Es como si el asesino se ocupara de pagar y celebrar el funeral de su víctima.
Si al pobre hombre, o a la pobre mujer, que, 1º, engañamos canallescamente haciéndole creer que esto, la puñetera vida, es jauja, que no hay más que extender nuestras ávidas manos para coger los frutos de unos árboles que no sólo no estaban prohibidos sino que se nos ofrecían generosamente, decía ése truhán de la peor de las especies que se fue a Sierra Nevada a esquiar en lo más alto de la tragedia del Prestige que si los obreros españoles compraban las viviendas más caras del mundo es porque ganaban el dinero suficiente para hacerlo, echándoles así el cebo envenenado para que gente que nunca podrá gozar de una bienaventuranza económica sostenible porque los ciclos económicos no sólo son inevitables sino incontenibles de manera que desde Egipto y sus faraones sabemos que a los siete años de abundancia siguen indefectiblemente lo siete años de escasez, no se hacía otra cosa que especular no sólo ya con la miseria más atroz de la pobre gente que parece que nunca va a comprender que no se puede confiar en lo que dicen esos canallescos trileros de la desolación y de la muerte.
Porque ahora no sólo no vamos a tener dinero para comprar comida, de manera que se forman ya colas organizadas ante los contenedores de la basura de los supermercados, más grandes aún que las que se constituyen dentro, sino que ni siquiera vamos a conservar aquellos cubículos que una propaganda absolutamente goebelsiana nos impulsó a comprar a cualquier precio como si los años de la abundancia se nos hubieran asegurado para siempre.
Y ellos sabían que no.
Porque han ido no sólo a los mejores colegios sino también a las mejores universidades, han seguido cursos de economía y de hacienda públicas con los mejores maestros, aquéllos que dominan la ciencia de Marx pero también de Hayek y de Freedman, de manera que saben lo que va a suceder con toda seguridad aunque ignoren con exactitud los canallescos tiempos porque, además, se han apalancado en los consejos de administración de las empresas que son realmente las dueñas del mundo.
De modo que la trampa estaba demasiado bien urdida para que unos infelices cuyos estudios superiores apenas si alcanzaron el catón, cayeran en ella y no sólo invirtieran en sus fraudulentos negocios lo que en ese concreto momento tenían sino todo lo que nunca podrían tener en el futuro.

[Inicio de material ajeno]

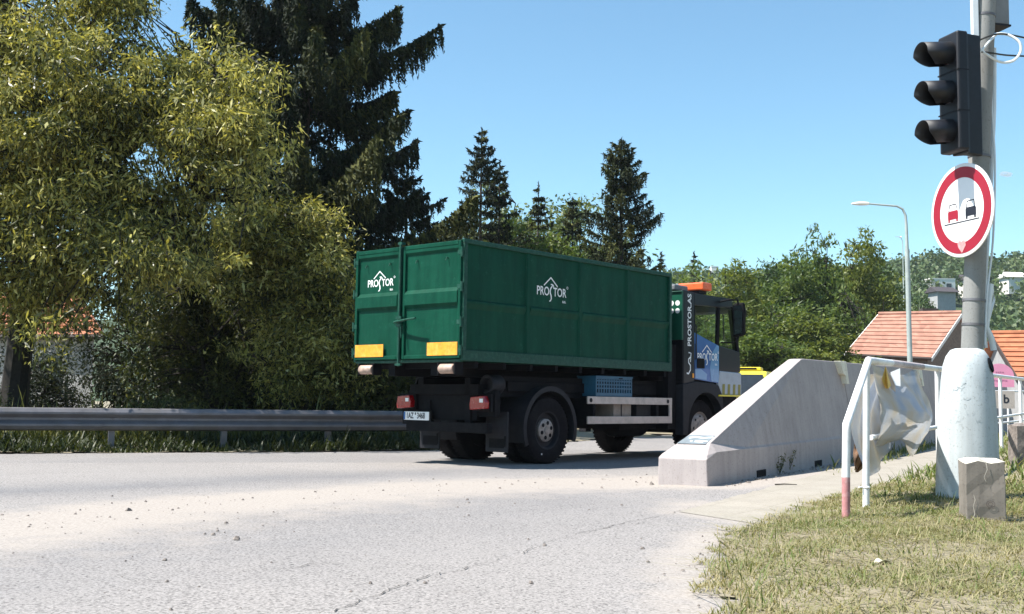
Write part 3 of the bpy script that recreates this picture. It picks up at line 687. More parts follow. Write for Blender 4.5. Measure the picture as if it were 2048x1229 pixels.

Los que hemos estudiado un poco de Derechos conocemos, como no, el más cruel de todos los principios que rigen todos los ordenamientos jurídicos de un mundo que se autotitula civilizado, lo llamamos principio de la responsabilidad patrimonial universal que, traducido al lenguaje de la gente corriente, dice, más o menos, que del cumplimiento de sus obligaciones responde el deudor con todos sus bienes presentes y futuros. O sea que establece un nuevo modelo de esclavitud.
De manera que los canallas que dirigen nuestras jodidas vidas nos van enseñando la podrida zanahoria un par de palmos delante de nuestras narices y nos someten a la famosa tentación diabólica: esta apetecible hortaliza será tuya si de nuevo te arrodillas delante de mí y me adoras.
Es el cumplimiento al pie de la letra de la más asquerosa de todas las máximas que el hombre ha sido capaz de pensar: la esclavitud humana nunca volverá a ser justificada en las leyes, pero perdurará para siempre en cualquiera de los nuevos sistemas mediante el antes citado principio que no hace sino cumplir el axioma del diabólico Lampedusa: es preciso que todo cambie para que todo siga igual.
Es preciso quitarle a los esclavos sus grilletes de las piernas sólo para ponérselos en sus almas, diciéndoles que vayan alocadamente detrás de un becerro de oro que nunca será suyo, pues cada cosa que compren no será sino un eslabón insuperable en su nueva cadena.
Y para aquellos que adquieren, muy dramáticamente por cierto, la sabiduría necesaria para comprenderlo, no existe, no puede existir otra salida que el suicidio.